◆ **The request**
All the data should be repeated exactly. Any image in it is left out.

◆ **Recorded information**
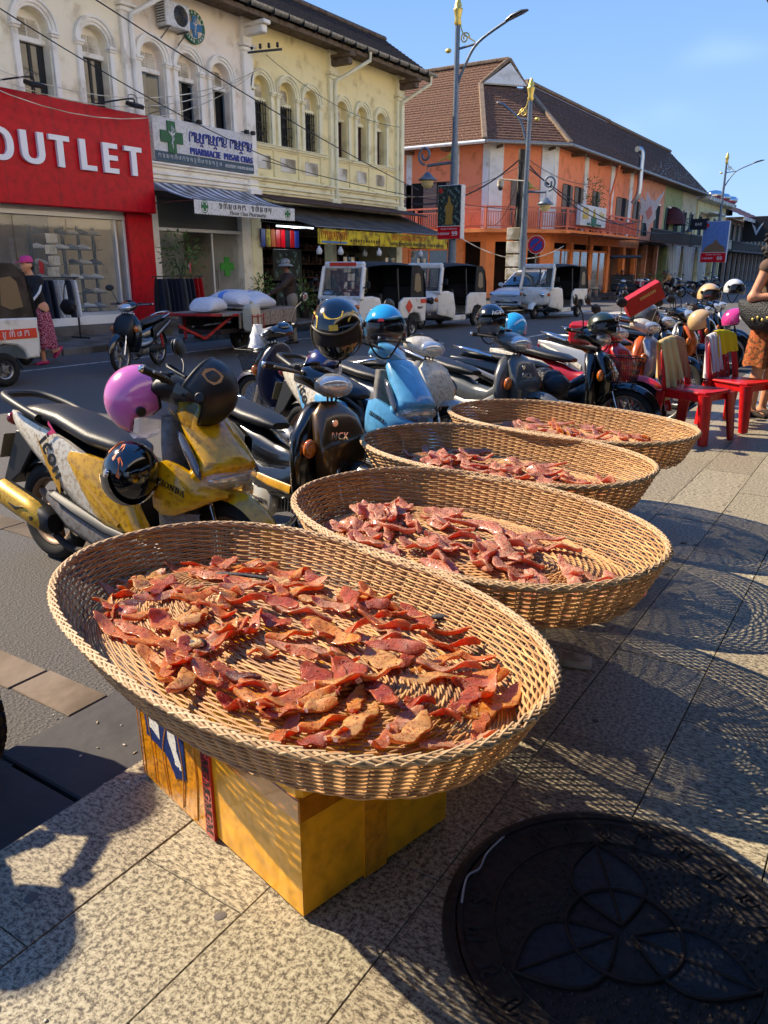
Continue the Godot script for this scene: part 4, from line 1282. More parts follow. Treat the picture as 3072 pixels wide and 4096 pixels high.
func facade_fittings(H: Array) -> void:
	# red sign board over the outlet shop
	var t := thing("shop_sign", "large red shop sign board with raised white OUTLET letters", "sign", Vector3(-15.6, 2.72, -13.88), 0)
	t.rotation.y = PI / 2
	# local x runs along the street backwards: place by hand
	t.rotation.y = 0
	var X := FT
	X.origin = Vector3(0, -2.72, 13.88)
	var pm := MB.new()
	pm.T = X
	pm.box(Vector3(8.9, 3.79, -0.14), Vector3(9.96, 2.14, 0.3), 0.02)
	put(pm, "sign_board", mats.panelred, t)
	for k in 7:
		var j := MB.new()
		j.T = X
		j.box(Vector3(13.7 - 1.22 * (k + 1), 3.79, 0.0115), Vector3(0.008, 2.12, 0.003))
		put(j, "panel_joint", mats.darkred if mats.has("darkred") else mk("darkred", Color(0.45, 0.01, 0.04), 0.4), t)
	var x := [9.93, 10.67, 11.31, 11.99, 12.60, 13.25]
	var wm := mk("letterwhite", Color(0.88, 0.89, 0.92), 0.3, {"coat": 0.5})
	for k in 6:
		text("OUTLET"[k], 0.60, 0.07, wm, t, X * xf(Vector3(x[k], 3.80, 0.06)), "Droid Sans", true, "raised_letter", 1.16)
	for k in 2:
		var l := thing("floodlight", ["black floodlight on a bent arm above the O of the red sign", "black floodlight on a bent arm above the last T of the red sign"][k], "floodlight", Vector3(-15.3, 4.93, [-10.62, -13.1][k]), 0, "floodlights over the red sign")
		var b := MB.new()
		b.tube(curve3([Vector3(-0.3, -0.05, 0.75), Vector3(0.0, 0.06, 0.35), Vector3(0.15, 0.12, 0.05), Vector3(0.16, 0.05, 0)], 4), 0.018, 6)
		put(b, "arm", mats.darkmetal, l)
		b = MB.new()
		b.T = xf(Vector3(0.16, 0, 0), 0, 0, -0.35)
		b.box(Vector3.ZERO, Vector3(0.26, 0.09, 0.34), 0.02)
		put(b, "lamp_head", mats.darkmetal, l)
		b = MB.new()
		b.tube(curve3([Vector3(0.1, 0.05, 0.12), Vector3(0.1, 0.2, 0.1), Vector3(0.1, 0.2, -0.1), Vector3(0.1, 0.05, -0.12)], 3), 0.01, 5)
		put(b, "yoke", mats.steel, l)
	# pharmacy board
	t = thing("pharmacy_sign", "white pharmacy board with green cross and blue raised lettering", "sign", Vector3(-15.78, 3.95, -15.95))
	X = FT
	X.origin = Vector3(-0.22, -3.95, 15.95)
	pm = MB.new()
	pm.T = X
	pm.box(Vector3(15.92, 4.46, 0.12), Vector3(3.54, 0.99, 0.16), 0.01)
	put(pm, "board", mats.white, t)
	pm = MB.new()
	pm.T = X
	pm.box(Vector3(15.92, 4.08, 0.2), Vector3(3.52, 0.22, 0.012), 0)
	put(pm, "grey_band", mk("slate", Color(0.22, 0.32, 0.38), 0.6), t)
	var green := mk("green", Color(0.0, 0.36, 0.2), 0.5)
	var bl := mk("signblue", Color(0.12, 0.22, 0.58), 0.5)
	cross(t, "green_cross", green, X * xf(Vector3(14.72, 4.53, 0.22)), 0.36, 0.13)
	snake(t, mats.white, X * xf(Vector3(14.72, 4.53, 0.24)), 0.26)
	for k in 14:
		if k == 8: continue
		var g := MB.new()
		g.T = X * xf(Vector3(15.42 + 0.162 * k, 4.62, 0.215))
		khmer(g, k * 2 + (k / 3), 0.22, 0.0165, true)
		put(g, "raised_letter", bl, t)
	text("PHARMACIE", 0.15, 0.03, bl, t, X * xf(Vector3(15.85, 4.29, 0.215)), "Droid Sans", true, "lettering", 0.9)
	text("PHSAR CHAS", 0.15, 0.03, bl, t, X * xf(Vector3(17.07, 4.29, 0.215)), "Droid Sans", true, "lettering", 0.9)
	for k in 17:
		var g := MB.new()
		g.T = X * xf(Vector3(14.3 + 0.13 * k, 4.085, 0.208))
		khmer(g, k + k / 4, 0.085, 0.007, true)
		put(g, "small_letter", mats.white, t)
	text("012 872211 / 010 915 04 00 00", 0.075, 0.006, mats.white, t, X * xf(Vector3(17.1, 4.07, 0.208)), "Droid Sans", true, "lettering", 0.75)
	for k in 3:
		var b := MB.new()
		b.T = X
		b.box(Vector3([15.6, 17.35, 17.6][k], 4.98, 0.3), Vector3(0.12, 0.1, 0.12), 0.02)
		b.tube([Vector3([15.6, 17.35, 17.6][k], 4.98, 0.3), Vector3([15.6, 17.35, 17.6][k], 5.0, 0.1)], 0.015, 5)
		put(b, "spot_lamp", mats.darkmetal, t)
	# air conditioner and round emblem
	t = thing("air_conditioner", "white air conditioner unit on brackets under the pharmacy eave", "air conditioner", Vector3(-15.8, 6.93, -15.05))
	ac_unit(t)
	t = thing("round_emblem", "round green pharmacy emblem with a blue cross fixed below the eave", "sign", Vector3(-15.93, 7.16, -15.83))
	X = Transform3D(FT.basis, Vector3.ZERO)
	pm = MB.new()
	pm.T = X * Transform3D(Basis(Vector3.RIGHT, PI / 2), Vector3.ZERO)
	pm.cyl(Vector3(0, -0.03, 0), Vector3(0, 0.04, 0), 0.37, 28, 0.005)
	put(pm, "rim_disc", green, t)
	pm = MB.new()
	pm.T = X * Transform3D(Basis(Vector3.RIGHT, PI / 2), Vector3.ZERO)
	pm.cyl(Vector3(0, 0.03, 0), Vector3(0, 0.05, 0), 0.26, 28, 0.002)
	put(pm, "inner_disc", mats.bleached, t)
	cross(t, "blue_cross", mk("crossblue", Color(0.16, 0.42, 0.62), 0.5), X * xf(Vector3(0, 0, 0.06)), 0.24, 0.08)
	snake(t, mats.white, X * xf(Vector3(0, 0, 0.078)), 0.18)
	for s in 2:
		var w: String = ["PHARMACY", "PHSAR CHAS"][s]
		for k in w.length():
			if w[k] == " ": continue
			var a := (PI * 0.88 - PI * 0.76 * k / (w.length() - 1)) if s == 0 else (-PI * 0.88 + PI * 0.76 * k / (w.length() - 1))
			text(w[k], 0.062, 0.006, mats.white, t, X * Transform3D(Basis(Vector3.BACK, a - PI / 2 if s == 0 else a + PI / 2), Vector3(cos(a) * 0.315, sin(a) * 0.315, 0.045)), "Droid Sans", true, "emblem_letter")
	# wire insulators
	t = thing("insulator_rack", "dark iron bracket with four insulators on the yellow wall corner", "wire bracket", Vector3(-15.9, 7.0, -18.0))
	pm = MB.new()
	pm.bar(Vector3(0, -0.02, 0.25), Vector3(0.62, 0.12, -0.45), 0.05, 0.05)
	put(pm, "bracket", mats.darkmetal, t)
	for k in 4:
		pm = MB.new()
		var f := (k + 0.5) / 4.0
		pm.T = xf(Vector3(0.62 * f, 0.03 + 0.13 * f, 0.25 - 0.7 * f))
		pm.lathe([Vector2(0.0, 0), Vector2(0.03, 0.02), Vector2(0.045, 0.06), Vector2(0.03, 0.08), Vector2(0.04, 0.12), Vector2(0, 0.15)], 8)
		put(pm, "insulator", mats.black, t)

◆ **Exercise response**
Continue the Godot script for this scene: part 4, from line 1282. More parts follow. Treat the picture as 3072 pixels wide and 4096 pixels high.
func facade_fittings(H: Array) -> void:
	# red sign board over the outlet shop
	var t := thing("shop_sign", "large red shop sign board with raised white OUTLET letters", "sign", Vector3(-15.6, 2.72, -13.88), 0)
	t.rotation.y = PI / 2
	# local x runs along the street backwards: place by hand
	t.rotation.y = 0
	var X := FT
	X.origin = Vector3(0, -2.72, 13.88)
	var pm := MB.new()
	pm.T = X
	pm.box(Vector3(8.9, 3.79, -0.14), Vector3(9.96, 2.14, 0.3), 0.02)
	put(pm, "sign_board", mats.panelred, t)
	for k in 7:
		var j := MB.new()
		j.T = X
		j.box(Vector3(13.7 - 1.22 * (k + 1), 3.79, 0.0115), Vector3(0.008, 2.12, 0.003))
		put(j, "panel_joint", mats.darkred if mats.has("darkred") else mk("darkred", Color(0.45, 0.01, 0.04), 0.4), t)
	var x := [9.93, 10.67, 11.31, 11.99, 12.60, 13.25]
	var wm := mk("letterwhite", Color(0.88, 0.89, 0.92), 0.3, {"coat": 0.5})
	for k in 6:
		text("OUTLET"[k], 0.60, 0.07, wm, t, X * xf(Vector3(x[k], 3.80, 0.06)), "Droid Sans", true, "raised_letter", 1.16)
	for k in 2:
		var l := thing("floodlight", ["black floodlight on a bent arm above the O of the red sign", "black floodlight on a bent arm above the last T of the red sign"][k], "floodlight", Vector3(-15.3, 4.93, [-10.62, -13.1][k]), 0, "floodlights over the red sign")
		var b := MB.new()
		b.tube(curve3([Vector3(-0.3, -0.05, 0.75), Vector3(0.0, 0.06, 0.35), Vector3(0.15, 0.12, 0.05), Vector3(0.16, 0.05, 0)], 4), 0.018, 6)
		put(b, "arm", mats.darkmetal, l)
		b = MB.new()
		b.T = xf(Vector3(0.16, 0, 0), 0, 0, -0.35)
		b.box(Vector3.ZERO, Vector3(0.26, 0.09, 0.34), 0.02)
		put(b, "lamp_head", mats.darkmetal, l)
		b = MB.new()
		b.tube(curve3([Vector3(0.1, 0.05, 0.12), Vector3(0.1, 0.2, 0.1), Vector3(0.1, 0.2, -0.1), Vector3(0.1, 0.05, -0.12)], 3), 0.01, 5)
		put(b, "yoke", mats.steel, l)
	# pharmacy board
	t = thing("pharmacy_sign", "white pharmacy board with green cross and blue raised lettering", "sign", Vector3(-15.78, 3.95, -15.95))
	X = FT
	X.origin = Vector3(-0.22, -3.95, 15.95)
	pm = MB.new()
	pm.T = X
	pm.box(Vector3(15.92, 4.46, 0.12), Vector3(3.54, 0.99, 0.16), 0.01)
	put(pm, "board", mats.white, t)
	pm = MB.new()
	pm.T = X
	pm.box(Vector3(15.92, 4.08, 0.2), Vector3(3.52, 0.22, 0.012), 0)
	put(pm, "grey_band", mk("slate", Color(0.22, 0.32, 0.38), 0.6), t)
	var green := mk("green", Color(0.0, 0.36, 0.2), 0.5)
	var bl := mk("signblue", Color(0.12, 0.22, 0.58), 0.5)
	cross(t, "green_cross", green, X * xf(Vector3(14.72, 4.53, 0.22)), 0.36, 0.13)
	snake(t, mats.white, X * xf(Vector3(14.72, 4.53, 0.24)), 0.26)
	for k in 14:
		if k == 8: continue
		var g := MB.new()
		g.T = X * xf(Vector3(15.42 + 0.162 * k, 4.62, 0.215))
		khmer(g, k * 2 + (k / 3), 0.22, 0.0165, true)
		put(g, "raised_letter", bl, t)
	text("PHARMACIE", 0.15, 0.03, bl, t, X * xf(Vector3(15.85, 4.29, 0.215)), "Droid Sans", true, "lettering", 0.9)
	text("PHSAR CHAS", 0.15, 0.03, bl, t, X * xf(Vector3(17.07, 4.29, 0.215)), "Droid Sans", true, "lettering", 0.9)
	for k in 17:
		var g := MB.new()
		g.T = X * xf(Vector3(14.3 + 0.13 * k, 4.085, 0.208))
		khmer(g, k + k / 4, 0.085, 0.007, true)
		put(g, "small_letter", mats.white, t)
	text("012 872211 / 010 915 04 00 00", 0.075, 0.006, mats.white, t, X * xf(Vector3(17.1, 4.07, 0.208)), "Droid Sans", true, "lettering", 0.75)
	for k in 3:
		var b := MB.new()
		b.T = X
		b.box(Vector3([15.6, 17.35, 17.6][k], 4.98, 0.3), Vector3(0.12, 0.1, 0.12), 0.02)
		b.tube([Vector3([15.6, 17.35, 17.6][k], 4.98, 0.3), Vector3([15.6, 17.35, 17.6][k], 5.0, 0.1)], 0.015, 5)
		put(b, "spot_lamp", mats.darkmetal, t)
	# air conditioner and round emblem
	t = thing("air_conditioner", "white air conditioner unit on brackets under the pharmacy eave", "air conditioner", Vector3(-15.8, 6.93, -15.05))
	ac_unit(t)
	t = thing("round_emblem", "round green pharmacy emblem with a blue cross fixed below the eave", "sign", Vector3(-15.93, 7.16, -15.83))
	X = Transform3D(FT.basis, Vector3.ZERO)
	pm = MB.new()
	pm.T = X * Transform3D(Basis(Vector3.RIGHT, PI / 2), Vector3.ZERO)
	pm.cyl(Vector3(0, -0.03, 0), Vector3(0, 0.04, 0), 0.37, 28, 0.005)
	put(pm, "rim_disc", green, t)
	pm = MB.new()
	pm.T = X * Transform3D(Basis(Vector3.RIGHT, PI / 2), Vector3.ZERO)
	pm.cyl(Vector3(0, 0.03, 0), Vector3(0, 0.05, 0), 0.26, 28, 0.002)
	put(pm, "inner_disc", mats.bleached, t)
	cross(t, "blue_cross", mk("crossblue", Color(0.16, 0.42, 0.62), 0.5), X * xf(Vector3(0, 0, 0.06)), 0.24, 0.08)
	snake(t, mats.white, X * xf(Vector3(0, 0, 0.078)), 0.18)
	for s in 2:
		var w: String = ["PHARMACY", "PHSAR CHAS"][s]
		for k in w.length():
			if w[k] == " ": continue
			var a := (PI * 0.88 - PI * 0.76 * k / (w.length() - 1)) if s == 0 else (-PI * 0.88 + PI * 0.76 * k / (w.length() - 1))
			text(w[k], 0.062, 0.006, mats.white, t, X * Transform3D(Basis(Vector3.BACK, a - PI / 2 if s == 0 else a + PI / 2), Vector3(cos(a) * 0.315, sin(a) * 0.315, 0.045)), "Droid Sans", true, "emblem_letter")
	# wire insulators
	t = thing("insulator_rack", "dark iron bracket with four insulators on the yellow wall corner", "wire bracket", Vector3(-15.9, 7.0, -18.0))
	pm = MB.new()
	pm.bar(Vector3(0, -0.02, 0.25), Vector3(0.62, 0.12, -0.45), 0.05, 0.05)
	put(pm, "bracket", mats.darkmetal, t)
	for k in 4:
		pm = MB.new()
		var f := (k + 0.5) / 4.0
		pm.T = xf(Vector3(0.62 * f, 0.03 + 0.13 * f, 0.25 - 0.7 * f))
		pm.lathe([Vector2(0.0, 0), Vector2(0.03, 0.02), Vector2(0.045, 0.06), Vector2(0.03, 0.08), Vector2(0.04, 0.12), Vector2(0, 0.15)], 8)
		put(pm, "insulator", mats.black, t)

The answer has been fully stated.